Financing - first bank has declined

  • Erstellt am 2023-03-06 13:18:39

Gregor_K

2023-03-07 20:36:39
  • #1
I actually just want a really good solid house with a basement and the price is unfortunately a bit higher there. We are 5 people, so you need space. You can probably see it the way you say, but I would first wait for the answers from the other banks to give a clear YES here. Without financing, we cannot build. Without financing, I will not sign a house contract. At the moment, everything is paid with equity, but it would still be a real shame if it doesn’t work out.
 

kati1337

2023-03-07 20:48:17
  • #2
That will definitely work. Many forum members have already said here that they received a rejection from the first bank. We did too back then (because of residency status). Another bank did it anyway. So in a way, we are currently building a Beverly Hills house in the Bronx here, but in the end someone financed it for us too. Fingers crossed for you.
 

Buschreiter

2023-03-08 07:30:45
  • #3
Was there previously a "butter-soft" commitment, like "we can definitely manage the super favorable conditions"? To me, that sounds like DSL Bank. If that's the case, please google for experiences; offering a low interest rate first and then rejecting the application shortly before seems to be a business model. That also happened to a good friend shortly before the notary appointment. For me, an inquiry at KSK, whose customer I am otherwise NOT, led to success after I mentioned the conditions of other banks. With a very small surcharge, I had a very well available contact person and everything worked down to the minute.
 

KarstenausNRW

2023-03-08 11:28:17
  • #4

Wrong information. In a property valuation, the land value and flat-rate incidental construction costs are of course included in the valuation. “etc.” does not exist; at most there are value-increasing (or value-reducing) components, depreciation or garage and outdoor facilities, etc.

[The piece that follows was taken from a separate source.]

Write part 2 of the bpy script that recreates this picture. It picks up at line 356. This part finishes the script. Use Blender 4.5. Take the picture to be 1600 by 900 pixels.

The ECB’s key interest rates are short-term refinancing and deposit rates for banks. They have no direct influence on banks’ long-term refinancing on the capital market. There were several months last year of significantly falling interest rates while the ECB simultaneously raised rates significantly.

Yep. This is called (also available from the expert committee) the market adjustment factor. In plain English: it is a specialty property. And there are exactly two possibilities. 1. Sell below production costs or 2. Find exactly the one fool who absolutely wants exactly this house in this location.

You are allowed, but they want to have the risk compensated with only a small loan or a high equity contribution.
 

Gregor_K

2023-03-08 13:55:26
  • #5


Isn’t that controlled by the EURIBOR interest rate?

The first bank declined immediately without asking any questions, probably because they simply don’t want to. Today, the financial advisor called me, and there are questions regarding my financing; I think that is already a positive sign.
 

KarstenausNRW

2023-03-08 14:23:28
  • #6

No. The Euribor is a completely different rate. It is the rate at which banks lend money to each other on a short-term basis. The best known is the 3-month Euribor, which is mostly also used as a reference interest rate for "variable" financing.

Long-term refinancing for banks (for real estate loans) is, for example, covered bonds (for mortgage loan portions). So neither the ECB nor the Euribor.